La ragazza che venne a “c****e” in Sardegna: l’esodo giuliano-dalmata
- Emanuele Orrù
- 10 feb 2021
- Tempo di lettura: 3 min

Nonna mi raccontò, quando alle superiori studiai gli eccidi delle Foibe, che nella sua classe alle scuole superiori di Sassari, nella seconda metà degli anni ‘50, c’era una ragazza che non era sarda, non aveva nulla di sardo, era alta e bionda e aveva un cognome strano.
I ricordi di nonna si fanno sbiaditi, come una vecchia foto. Lei era una delle uniche amiche in classe; la ragazza, infatti, veniva snobbata da molte delle sue compagne, era taciturna e andava molto bene a scuola, forse per questo non era simpatica, o ameno nonna dava questa lettura non sapendo i connotati politici che invece l'origine della ragazza aveva.
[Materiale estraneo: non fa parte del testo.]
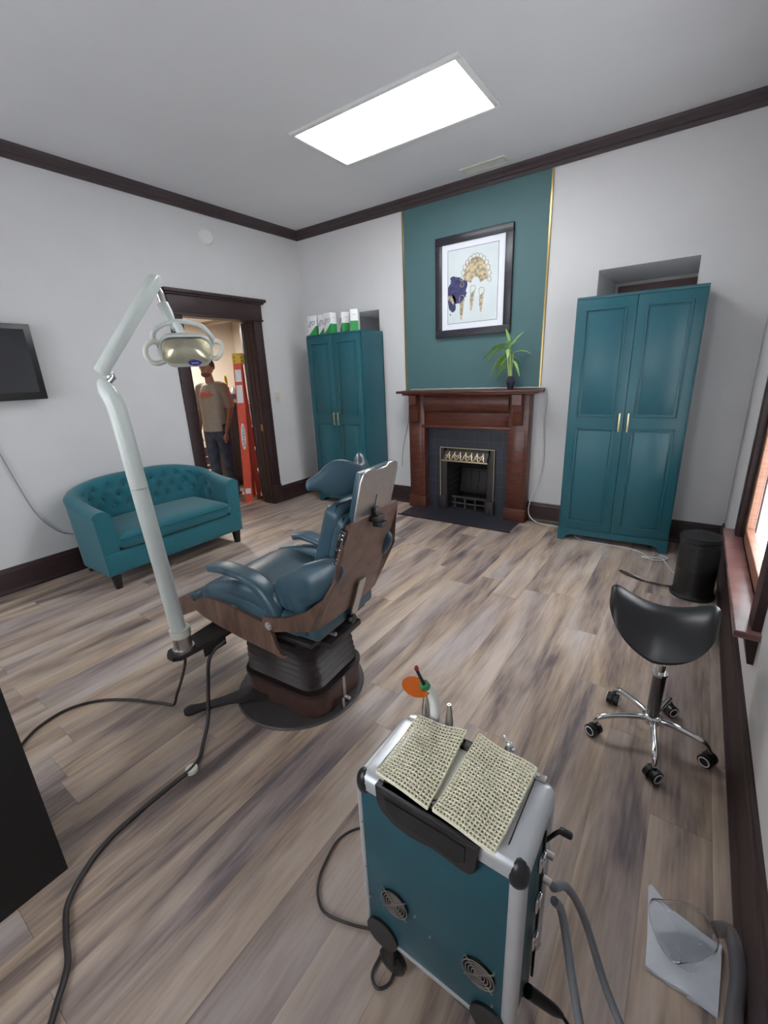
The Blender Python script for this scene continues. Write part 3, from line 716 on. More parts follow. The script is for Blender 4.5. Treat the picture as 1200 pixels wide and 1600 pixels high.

Ogni volta che lei faceva un'osservazione, le altre ragazze le rispondevano stizzite “ma perché sei venuta a c****e in Sardegna?” come per dire “ma se non ti va bene questa cosa poi benissimo tornare da dove ne sei arrivata”.
Nonna non sapeva infatti che la ragazza alta, bionda con un cognome strano anche volendo non sarebbe potuta tornare nella sua terra d’origine.
Il motivo era semplice e sconosciuto all'epoca: era un'italiana nata in quella che sarebbe poi diventata terra di Jugoslavia e tra le politiche che il maresciallo Tito portava avanti in quegli anni c'era la jugoslavizazzione delle terre.
Mentre lei era alle superiori era da poco finito l’esodo degli italiani delle terre istriano-dalmate in altre regioni italiane tra cui la Sardegna; al confine tra l’Italia e la Jugoslavia cerano ancora schermaglie e Trieste era tornata da un anno italiana.
Nei mesi subito prima della resa italiana e nei mesi subito dopo (in questo la storiografia deve ancora sentenziare l’arco temporale corretto) oltre all’epurazione degli italiani, si verificò anche il fenomeno dell’infoibamento che vide l’uccisione di civili e militari di origine italiana, gettati all’interno di cavità profonde di origine carsica (le foibe appunto) e lì sepolti (vivi o morti).
Il 30 marzo 2004, con la legge n.92 fu istituita la Giornata del Ricordo proprio in memoria di questa tragedia accaduta lungo il confine orientale.
Il tema dell’articolo non è dibattere o meno sulla natura storiografica della tragedia delle foibe, ma ricordare che anche la nostra isola fu meta di approdo degli esuli, motivo per cui ancora oggi in Sardegna sono presenti importanti comunità giuliano-istriano-dalmate.
Nessuno voleva questi cittadini italiani che fuggivano dalle persecuzioni; in quegli anni non si capiva bene il motivo per cui tutte queste persone scappassero. La propaganda titina, le dipingeva come fascisti, o almeno questa erano le notizie che arrivavano qui in Italia e Sardegna, ma nessuno sapeva bene ciò che era successo oltre il confine.
Il trasferimento dei profughi in Italia mostra numero provvisorio di circa 150.000 persone, 136.116 sistemate nel Centro-Nord e solo 11.175 persone nel Sud e nelle isole.
In Sardegna la più numerosa di queste comunità è a situata a Fertilia; nel paese dell’algherese è stato eretto un grande obelisco il cui vertice è dominato dal leone di San Marco a cui è intitolata la piazza e la chiesa nella stessa piazza. Il 10 febbraio la comunità si raccoglie in preghiera per ricordare quella triste pagina di storia che non vide né vincitori né vinti.
Oggi il dialogo tra le parti inizia a entrare nel vivo, lascia la retorica politica per dar vita ad un dialogo più storiografico e scientifico, poiché i libri di storia sono ancora orfani di molti passaggi.
Ad oggi le repubbliche di Croazia e Slovenia contano ancora circa 40.000 italiani ed essi sono riconosciuti come minoranze nazionali.